Step 1 of 12 to get started investing
Get the Right Mindset
So, what is the right mindset to start investing? Well, before I answer that I will give two incorrect, but popular mindset options. 1) Complete pessimism. This one sounds like this, "Don't invest in the market unless you are ready and able to lose everything you invested". Whoa, hold on a second. While it is possible to lose everything when investing in the stock market, I believe this mindset to be too extreme. If you plan on losing everything you probably will not ever get started, and if you do, you will be too cautious to actually make any money.
2) Complete optimism is the other popular mindset. This one goes like this, "I'll invest in some high risk stuff, buy low, sell high, and make a killing in no time." Also problematic because while this is possible, its likelihood is similar to winning the lottery.
Neither of these individually is the correct mindset, but I believe a combination of them does lead to the correct one, which I will call - Cautious Optimism. With Cautious Optimism you can mentally understand that you can lose everything that you invested, but realize that this is highly unlikely unless a global market collapse occurs. With proper diversification your investments should cover a wide range of sectors and countries which will hopefully keep you from big losses.
While understanding the possible downside, Cautious Optimism also allows you to plan on making money in the market (otherwise what is the point?) but realize that it will be a slow process. Overnight riches are rare in the market, but long term success is extremely common.
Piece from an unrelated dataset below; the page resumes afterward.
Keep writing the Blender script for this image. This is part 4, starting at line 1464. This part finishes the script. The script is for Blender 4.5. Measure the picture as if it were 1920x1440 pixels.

Knowing that it will probably be a long bumpy ride to financial freedom will allow you to not worry about daily fluctuations and stay focused on the overall picture.
Step 2 of 12 to get started investing
Overcoming Fear
Last month I wrote about getting the right mindset to invest by adopting a "cautious optimistic" approach. In explaining that mindset, "complete pessimism" was given as an incorrect alternative. This month's newsletter will delve into that a little more.
"I would like to invest but I don't want to lose money!"
That idea is one of the biggest concerns that keep people from investing like they should. At Positive Returns we obviously do not think that should hold anyone back. "Why not", you ask? Because if you do not invest your money, its purchasing power will decrease over time because of inflation. In other words, if you do not invest, you are guaranteed to lose money. I often avoid materialism, but in some ways just buying stuff is better than letting your money sit in an account that is earning you less than inflation is taking from you. Here is a quick scenario to clarify.
Bob gets a $10,000 dollar bonus at the beginning of 2008. He decides to save it in his savings account (1% interest annually) to go on a huge vacation at the end of the year that currently costs exactly $10,000. During the year gas prices go up 10% and the food and lodging at his exotic destination also go up 10% (not impossible). So the end of 2008 comes and Bob takes his money out of the bank which is now $10,100 because of the interest he earned during the year. Is that enough for the trip? Not anymore it isn't. The same exact trip costs $11,000 because of inflation. Bob will have to cough up some extra dough for the exact same trip he could have paid for earlier. By letting his money sit in a bank Bob lost $900 in purchasing power without anything to show for it.
So in order to overcome a fear of investing one must adequately understand the risks of not investing.
You lose money by not investing, but do you make money by investing?
The absolute answer is - it depends.
First off, are you going to lose all of your money? Almost impossible. The largest one day drop in stock market history was 22.6% on Black Monday, Oct 19th, 1987. Would a drop like that hurt? Without a doubt, but that would not wipe you out. If you are invested in great companies and ETFs, the pain would be even less. On the flip side, can you make money in the market? If you invested in Google in early 2004 you would have already increased your money by over 400%. I would answer that question with a resounding, "yes"! You can lose some, but you can make a whole lot more.